'Doppelgänger' is a four screen stereoscopic video dance installation commissioned by Arts Council England and the New Art Gallery Walsall as part of the Capture 4 series. This series of production awards are made on a competitive tender basis and this is the third successive Capture Award for Aggiss and myself showing an unprecedented confidence in the originality and quality of our applications. It was installed at New Art Gallery Walsall 10th Feb – 23rd April 2006.
'Doppelgänger' seeks to develop the interdisciplinary work of the earlier Men in the Wall in three specific areas; gallery as site; nano-choreography; deep stereoscopic projection.
Firstly the work was shot entirely on location at the NAGW using its iconic architecture as a foil to the choreographed dancers, the site was thus embedded in the site itself. Secondly, the more conventional anaglyph stereoscopy of 'Men in the Wall' was replaced with a highly experimental and novel projected double image system, viewed with specially made prism glasses which give an unparalleled sense of depth to each of the four scenes. Lastly the work was not filmed with conventional video cameras but instead with high resolution digital still cameras – the resulting series of over 16000 still images were then painstakingly constructed into the four moving sequences. This filming technique allowed the choreographic process to be minutely crafted in 1/8th second slices, a form of nanochoreography where every nuance of movement and expression was constructed frame by frame. The work takes the form of four miniature psychodramas where the principal dancer is relentlessly plagiarised by the other performers (this in itself mirrored by the stereoscopic doubling of the images).
Like 'Men in the Wall', the siting of the work in an art gallery brought about new inner audience relationships to the work, (I was a member of the panel presentations on screen dance installation, ICA 22/2/04) empowering them each to view the work in their own unique fashion – this further enhanced by the out of phase looping of the four films providing a non repeating infinity of relationships between the four films and especially their hypersound tracks.

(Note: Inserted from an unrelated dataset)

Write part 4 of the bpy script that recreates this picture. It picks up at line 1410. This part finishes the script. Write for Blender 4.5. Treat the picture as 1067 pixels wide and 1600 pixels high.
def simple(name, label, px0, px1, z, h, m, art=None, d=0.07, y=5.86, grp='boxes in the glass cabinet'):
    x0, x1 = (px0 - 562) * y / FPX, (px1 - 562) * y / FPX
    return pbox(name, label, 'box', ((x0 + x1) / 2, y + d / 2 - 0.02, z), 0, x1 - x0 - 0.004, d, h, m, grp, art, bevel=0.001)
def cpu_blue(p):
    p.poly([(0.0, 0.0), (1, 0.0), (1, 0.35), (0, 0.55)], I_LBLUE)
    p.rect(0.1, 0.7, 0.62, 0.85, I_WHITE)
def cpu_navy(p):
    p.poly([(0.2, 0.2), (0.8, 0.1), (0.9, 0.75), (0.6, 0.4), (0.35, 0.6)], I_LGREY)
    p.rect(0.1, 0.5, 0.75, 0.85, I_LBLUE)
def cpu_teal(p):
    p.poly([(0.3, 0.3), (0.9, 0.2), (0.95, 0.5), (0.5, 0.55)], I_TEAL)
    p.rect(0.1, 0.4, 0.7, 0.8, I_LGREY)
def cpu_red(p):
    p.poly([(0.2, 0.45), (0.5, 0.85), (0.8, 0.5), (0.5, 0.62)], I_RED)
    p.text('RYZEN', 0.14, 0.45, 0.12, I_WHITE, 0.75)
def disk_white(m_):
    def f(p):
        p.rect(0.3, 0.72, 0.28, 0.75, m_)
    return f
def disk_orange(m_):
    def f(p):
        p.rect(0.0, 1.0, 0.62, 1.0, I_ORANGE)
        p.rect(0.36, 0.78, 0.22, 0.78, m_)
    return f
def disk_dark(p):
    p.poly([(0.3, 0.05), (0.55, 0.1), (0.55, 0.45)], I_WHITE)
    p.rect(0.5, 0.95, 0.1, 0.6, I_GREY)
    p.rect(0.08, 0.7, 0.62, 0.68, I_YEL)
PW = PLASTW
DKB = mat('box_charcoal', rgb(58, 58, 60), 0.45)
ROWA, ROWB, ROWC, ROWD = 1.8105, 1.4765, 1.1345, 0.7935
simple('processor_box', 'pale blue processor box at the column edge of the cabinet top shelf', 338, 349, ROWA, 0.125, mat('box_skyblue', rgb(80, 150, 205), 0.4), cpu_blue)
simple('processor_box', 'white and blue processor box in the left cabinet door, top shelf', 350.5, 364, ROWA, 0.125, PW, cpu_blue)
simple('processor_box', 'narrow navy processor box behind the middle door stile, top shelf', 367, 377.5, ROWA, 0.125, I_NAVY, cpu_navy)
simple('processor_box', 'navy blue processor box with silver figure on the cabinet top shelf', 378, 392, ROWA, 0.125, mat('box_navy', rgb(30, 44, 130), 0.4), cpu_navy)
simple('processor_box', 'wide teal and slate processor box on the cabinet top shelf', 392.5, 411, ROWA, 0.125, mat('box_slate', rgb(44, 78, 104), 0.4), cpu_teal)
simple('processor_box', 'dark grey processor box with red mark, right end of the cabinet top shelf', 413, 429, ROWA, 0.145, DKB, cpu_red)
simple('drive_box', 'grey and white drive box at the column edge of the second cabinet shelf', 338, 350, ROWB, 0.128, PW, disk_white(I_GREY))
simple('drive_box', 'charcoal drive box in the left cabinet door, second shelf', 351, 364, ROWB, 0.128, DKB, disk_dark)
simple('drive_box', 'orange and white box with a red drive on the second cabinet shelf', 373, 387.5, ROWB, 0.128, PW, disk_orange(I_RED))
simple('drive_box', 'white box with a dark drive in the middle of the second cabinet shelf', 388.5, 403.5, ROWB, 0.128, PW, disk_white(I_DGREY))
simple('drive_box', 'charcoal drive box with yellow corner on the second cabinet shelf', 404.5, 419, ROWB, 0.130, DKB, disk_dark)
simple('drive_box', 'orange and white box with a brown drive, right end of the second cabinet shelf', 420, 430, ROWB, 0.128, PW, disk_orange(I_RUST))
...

"The brochure describes this exhibition as a full colour, stereoscopic, dance-screen installation but believe me, that's not even the half of it. Think of it more as a shopping basket full of dance choreography, 3D spectacles, eight wall length video screens, the ladies toilets and there you have it, one of the latest exhibitions to grace the Walsall Art Gallery. The gallery alone is wonderful, it's as if it has just landed out of nowhere, a modern architectural beauty and coupled with an exhibition such as this, you can tell this Art Gallery is only going to progress further with more innovative works from visual artists, painters and sculptors alike.
"Liz Aggiss and Billy Cowie choreographed the exhibition, which focuses in representing the movement of one individual being reproduces by other character and creating something not unlike a slow music video. However, it's not that simple at all, the artists decided to present the movement in a sort of stop motion using stereoscopic cameras producing two almost identical images that when looked at with the right pair of spectacles turned into a 3D performance.""Doppelgänger is an exhibition comprising four screens, showing people looking at art and at themselves. Each of the four images is presented in duplicate, to be viewed (optionally) through glasses that blend the images weirdly into one with an awkward 3d feel. The layered and swollen, stereoscopic image and flickery stop-motion effect (made from thousands of still photographs) heighten the artists' ungainly, staged style - as if a human being is always a faulty performance, a plastic projection of a certain belief or action.
"Doppelgänger exhibited at New Art Gallery Walsall until 23rd April takes the British artists' ongoing fascination with 2 and 3d appearances one step further, while rendering an innocent visit to the art gallery an absurd, confusing game of human assertions and denials. 'No, I never!' bleats one character into her mobile phone, while others reach for and arrange themselves in the mirror, or obediently bow down before the art on the walls."